The confusion of the average American news reader is forgivable because honestly, and this is the other thing nobody is really saying, climbers don't really know what they are doing right now or why. As climbers we are pushing ourselves into an unknown future where the complexities and uncertainties faced by Tommy Caldwell in 2015 will seem as quaint and out of touch as using actual stove legs for pitons on the Nose or the idea of chopping a bolt ladder because there were "too many" bolts. Ashima's effortless dispatching of a reachy and powerful V13 (or V14, depends on who you ask!) points to the dubious validity of what a really hard climb actually consists of these days. Adam Ondra's 100+ 9a or harder ascents, most done in a matter of tries, undermines any notion that we really understand what hard free climbing consists of.

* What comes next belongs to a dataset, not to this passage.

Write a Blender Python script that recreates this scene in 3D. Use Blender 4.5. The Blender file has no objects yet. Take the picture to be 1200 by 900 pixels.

On the Dawn Wall, as on most of El Cap, we are climbing over ghosts and relics of a bygone age, tiptoeing past the presence of those who came before, a striking number of whom are dead or no longer climbing at all. We share the rock with this past but it's time we also recognize that the present has a claim on this place. The old definitions of adventure may yet apply but in ways that we have yet to recognize. As I have written elsewhere, the temptation to mythologize and idolize the past is especially strong in climbing. The Dawn Wall reminds us that a new era is always just around the corner.